N’oublions pas qu’Alice au pays des merveilles fait déjà l’objet de beaucoup de critiques, à cause du penchant de l’auteur pour les petites filles, notamment pour Alice elle-même, sa favorite, pour laquelle d’ailleurs, il écrit cette histoire. L’auteur apparemment aimait prendre des photos de petites filles nues ou dénudées, mais cela n’a pas empêché le texte d’être parmi ceux des plus lus par les petites filles de par le monde[2].

Pour Slick, et comme pour beaucoup d’entre nous, le lapin blanc représente la curiosité et celle-ci ne se résume pas à essayer de la drogue. Mais l’ingéniosité derrière White Rabbit est justement ces paroles innocentes, puisque ne viennent-elles pas d’un conte pour enfants et de plus jouissant d’une musique qui hante, la chanson a pu facilement contourner la censure à la radio.
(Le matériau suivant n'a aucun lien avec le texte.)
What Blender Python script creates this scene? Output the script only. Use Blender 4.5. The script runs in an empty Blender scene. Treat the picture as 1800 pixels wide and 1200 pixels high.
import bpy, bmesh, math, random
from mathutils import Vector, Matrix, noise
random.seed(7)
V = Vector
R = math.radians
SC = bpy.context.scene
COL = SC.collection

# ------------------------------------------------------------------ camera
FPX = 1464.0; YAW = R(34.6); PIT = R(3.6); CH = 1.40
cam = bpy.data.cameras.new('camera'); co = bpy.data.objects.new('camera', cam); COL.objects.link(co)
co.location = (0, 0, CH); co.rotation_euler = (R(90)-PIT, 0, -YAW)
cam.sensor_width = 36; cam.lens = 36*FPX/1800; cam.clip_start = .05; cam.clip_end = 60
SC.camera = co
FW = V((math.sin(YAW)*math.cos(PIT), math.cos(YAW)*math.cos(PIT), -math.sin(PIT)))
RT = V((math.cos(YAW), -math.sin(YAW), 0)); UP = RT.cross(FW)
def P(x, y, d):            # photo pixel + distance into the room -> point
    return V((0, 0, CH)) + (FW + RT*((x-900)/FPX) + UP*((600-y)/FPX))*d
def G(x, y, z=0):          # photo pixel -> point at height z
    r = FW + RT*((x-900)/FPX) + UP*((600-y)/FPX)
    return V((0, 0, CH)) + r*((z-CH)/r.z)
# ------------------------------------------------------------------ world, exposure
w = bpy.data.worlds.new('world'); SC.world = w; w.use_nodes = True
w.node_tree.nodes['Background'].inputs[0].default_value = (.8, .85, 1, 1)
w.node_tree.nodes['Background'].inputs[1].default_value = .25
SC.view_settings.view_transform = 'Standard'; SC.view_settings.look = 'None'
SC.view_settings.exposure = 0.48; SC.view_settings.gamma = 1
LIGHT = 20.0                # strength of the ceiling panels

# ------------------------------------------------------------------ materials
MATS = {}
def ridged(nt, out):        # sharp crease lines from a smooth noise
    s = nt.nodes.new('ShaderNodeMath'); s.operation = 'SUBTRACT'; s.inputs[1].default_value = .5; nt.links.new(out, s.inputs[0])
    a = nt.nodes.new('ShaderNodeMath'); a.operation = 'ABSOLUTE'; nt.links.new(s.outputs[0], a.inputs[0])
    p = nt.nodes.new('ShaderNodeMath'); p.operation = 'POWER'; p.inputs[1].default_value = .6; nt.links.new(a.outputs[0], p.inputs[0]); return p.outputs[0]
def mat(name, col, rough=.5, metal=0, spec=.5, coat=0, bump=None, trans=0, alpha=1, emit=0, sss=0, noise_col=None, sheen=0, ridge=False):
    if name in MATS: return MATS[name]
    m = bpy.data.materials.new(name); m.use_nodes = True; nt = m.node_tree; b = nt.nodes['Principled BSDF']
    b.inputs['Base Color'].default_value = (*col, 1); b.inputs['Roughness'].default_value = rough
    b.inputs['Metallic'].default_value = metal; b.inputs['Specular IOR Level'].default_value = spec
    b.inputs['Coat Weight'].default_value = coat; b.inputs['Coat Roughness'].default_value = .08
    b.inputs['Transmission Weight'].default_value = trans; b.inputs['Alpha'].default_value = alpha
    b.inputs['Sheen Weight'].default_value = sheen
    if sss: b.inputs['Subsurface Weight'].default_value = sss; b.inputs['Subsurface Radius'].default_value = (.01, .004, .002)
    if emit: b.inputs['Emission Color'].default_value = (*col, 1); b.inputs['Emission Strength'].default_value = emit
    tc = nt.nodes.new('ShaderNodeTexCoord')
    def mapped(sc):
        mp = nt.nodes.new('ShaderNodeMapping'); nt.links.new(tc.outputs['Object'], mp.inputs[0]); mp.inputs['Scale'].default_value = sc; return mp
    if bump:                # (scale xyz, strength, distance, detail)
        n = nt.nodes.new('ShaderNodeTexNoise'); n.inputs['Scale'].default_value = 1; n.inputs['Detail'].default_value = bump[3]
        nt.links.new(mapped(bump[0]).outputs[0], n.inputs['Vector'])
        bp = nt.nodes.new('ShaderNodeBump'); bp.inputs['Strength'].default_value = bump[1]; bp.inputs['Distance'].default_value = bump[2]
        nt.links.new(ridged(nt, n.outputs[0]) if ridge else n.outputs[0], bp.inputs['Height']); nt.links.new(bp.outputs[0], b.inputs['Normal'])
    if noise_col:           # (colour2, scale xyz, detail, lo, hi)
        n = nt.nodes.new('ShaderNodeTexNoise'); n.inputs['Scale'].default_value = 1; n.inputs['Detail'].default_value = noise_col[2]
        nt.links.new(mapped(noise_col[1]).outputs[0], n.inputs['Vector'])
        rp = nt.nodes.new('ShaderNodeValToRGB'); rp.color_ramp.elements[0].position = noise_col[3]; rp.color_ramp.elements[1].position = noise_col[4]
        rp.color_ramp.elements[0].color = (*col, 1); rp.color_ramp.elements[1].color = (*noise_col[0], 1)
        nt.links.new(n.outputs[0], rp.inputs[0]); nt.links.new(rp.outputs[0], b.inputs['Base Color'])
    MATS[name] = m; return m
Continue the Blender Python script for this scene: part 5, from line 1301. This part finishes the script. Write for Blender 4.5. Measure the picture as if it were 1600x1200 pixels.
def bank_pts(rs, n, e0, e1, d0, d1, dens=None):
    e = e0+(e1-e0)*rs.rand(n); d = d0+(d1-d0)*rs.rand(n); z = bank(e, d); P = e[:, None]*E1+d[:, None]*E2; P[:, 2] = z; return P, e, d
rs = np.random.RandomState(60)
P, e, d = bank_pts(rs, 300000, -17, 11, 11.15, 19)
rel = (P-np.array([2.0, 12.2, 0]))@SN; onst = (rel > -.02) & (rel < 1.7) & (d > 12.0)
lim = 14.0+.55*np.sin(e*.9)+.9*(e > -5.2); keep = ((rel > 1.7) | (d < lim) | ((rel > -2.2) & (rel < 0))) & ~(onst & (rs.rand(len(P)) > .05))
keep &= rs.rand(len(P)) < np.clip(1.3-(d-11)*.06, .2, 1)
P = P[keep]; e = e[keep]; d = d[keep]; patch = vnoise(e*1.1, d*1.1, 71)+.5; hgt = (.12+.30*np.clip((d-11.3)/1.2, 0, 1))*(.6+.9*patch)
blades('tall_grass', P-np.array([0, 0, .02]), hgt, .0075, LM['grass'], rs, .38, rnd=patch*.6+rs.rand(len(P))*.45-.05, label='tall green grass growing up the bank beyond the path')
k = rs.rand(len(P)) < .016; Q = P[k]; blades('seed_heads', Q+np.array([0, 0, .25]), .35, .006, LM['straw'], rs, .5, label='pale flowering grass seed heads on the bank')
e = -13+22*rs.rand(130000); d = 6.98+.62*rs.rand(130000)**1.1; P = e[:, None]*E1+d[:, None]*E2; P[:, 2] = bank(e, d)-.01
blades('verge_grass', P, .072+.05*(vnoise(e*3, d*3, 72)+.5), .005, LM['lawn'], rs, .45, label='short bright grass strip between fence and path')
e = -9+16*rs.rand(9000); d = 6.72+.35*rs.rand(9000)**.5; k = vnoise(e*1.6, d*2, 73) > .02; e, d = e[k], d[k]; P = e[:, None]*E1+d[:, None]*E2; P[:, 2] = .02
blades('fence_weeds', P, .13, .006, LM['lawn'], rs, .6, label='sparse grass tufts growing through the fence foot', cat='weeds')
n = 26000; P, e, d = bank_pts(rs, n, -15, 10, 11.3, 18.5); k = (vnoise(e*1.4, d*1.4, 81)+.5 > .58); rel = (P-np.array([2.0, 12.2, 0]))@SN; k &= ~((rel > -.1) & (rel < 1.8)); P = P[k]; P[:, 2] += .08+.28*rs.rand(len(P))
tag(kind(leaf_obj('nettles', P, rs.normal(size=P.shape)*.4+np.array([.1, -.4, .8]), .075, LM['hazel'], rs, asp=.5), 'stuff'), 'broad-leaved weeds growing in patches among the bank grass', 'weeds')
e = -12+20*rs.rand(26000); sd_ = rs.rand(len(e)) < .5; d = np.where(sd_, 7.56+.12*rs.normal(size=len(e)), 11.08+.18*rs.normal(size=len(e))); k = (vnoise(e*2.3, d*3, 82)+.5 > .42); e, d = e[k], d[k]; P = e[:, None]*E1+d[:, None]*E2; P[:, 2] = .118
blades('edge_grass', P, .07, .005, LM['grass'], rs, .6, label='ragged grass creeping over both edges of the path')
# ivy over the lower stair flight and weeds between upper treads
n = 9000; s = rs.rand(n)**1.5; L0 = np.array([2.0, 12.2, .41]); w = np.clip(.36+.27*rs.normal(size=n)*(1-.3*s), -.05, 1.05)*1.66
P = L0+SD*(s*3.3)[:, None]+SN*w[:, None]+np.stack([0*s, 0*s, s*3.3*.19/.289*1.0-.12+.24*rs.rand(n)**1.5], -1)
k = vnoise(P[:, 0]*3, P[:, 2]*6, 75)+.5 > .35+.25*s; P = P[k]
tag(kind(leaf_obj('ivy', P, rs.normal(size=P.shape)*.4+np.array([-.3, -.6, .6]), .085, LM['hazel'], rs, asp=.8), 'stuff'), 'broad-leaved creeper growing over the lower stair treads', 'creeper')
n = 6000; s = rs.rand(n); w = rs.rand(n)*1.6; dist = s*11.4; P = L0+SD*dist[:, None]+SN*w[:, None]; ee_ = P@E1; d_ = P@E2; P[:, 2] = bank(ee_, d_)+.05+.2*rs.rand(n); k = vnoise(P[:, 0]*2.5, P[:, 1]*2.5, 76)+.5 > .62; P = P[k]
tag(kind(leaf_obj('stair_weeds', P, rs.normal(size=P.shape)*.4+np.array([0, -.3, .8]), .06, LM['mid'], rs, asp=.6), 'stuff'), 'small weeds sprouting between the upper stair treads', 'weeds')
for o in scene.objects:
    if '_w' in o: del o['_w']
La drogue faisait partie des expériences sociales primordiales à cette époque, et si la chanson parle à notre imagination à un niveau primaire, créant la nostalgie, le rapport à la drogue ne peut être exclu. Ainsi dans le film Platoon, le réalisateur joue sur ces deux niveaux de la chanson : la nostalgie et l’utilisation de la drogue pour ne pas faire face à la réalité. D’ailleurs, les soldats appellent leur terrier « monde souterrain ». Ce monde déjà se situe à un niveau inférieur et Chris et King entrent en se courbant car la porte est toute petite. Toute la scène est présentée comme un monde complètement irréel, rempli de fumée, éclairé par des bougies ou des ampoules colorées, qui semblent flottées autour. Chris comme Alice, découvre ce nouveau monde, à la fois merveilleux et qui lui fait enfin oublier la réalité qui l’entoure. D’ailleurs les autres désormais ne l’appellent plus par son nom de famille, Turner : Turner est mort dit King, celui qui est dans le monde merveilleux est Chris ressuscité[3].

 

II. FEED YOUR HEAD

A) Le Rêve

 Alice, contrairement aux autres petites filles, se laisse aller à rêver, vit des aventures folles et en ressort indemne. Alice serait la version enfant d’une Matilde ou d’une Emma Bovary[4] qui ne se contente pas de sa réalité mais essaie de vivre son rêve. À l’inverse de sa sœur qui, elle, vit dans la réalité. C’est elle d’ailleurs qui réveille sa sœur et la ramène à la vraie vie, dans ce monde terne où prendre le thé n’est plus empreint de folie mais devient un acte tellement banal comparé aux choses merveilleuses qu’Alice vient de vivre. Et du même coup, elle situe Alice dans le monde réel, où l’espace et le temps ne sont plus distordus : la maison qui se situe à une distance précise et le temps qui s’avance chronologiquement :

« – Réveillez-vous, chère Alice ! lui dit sa sœur.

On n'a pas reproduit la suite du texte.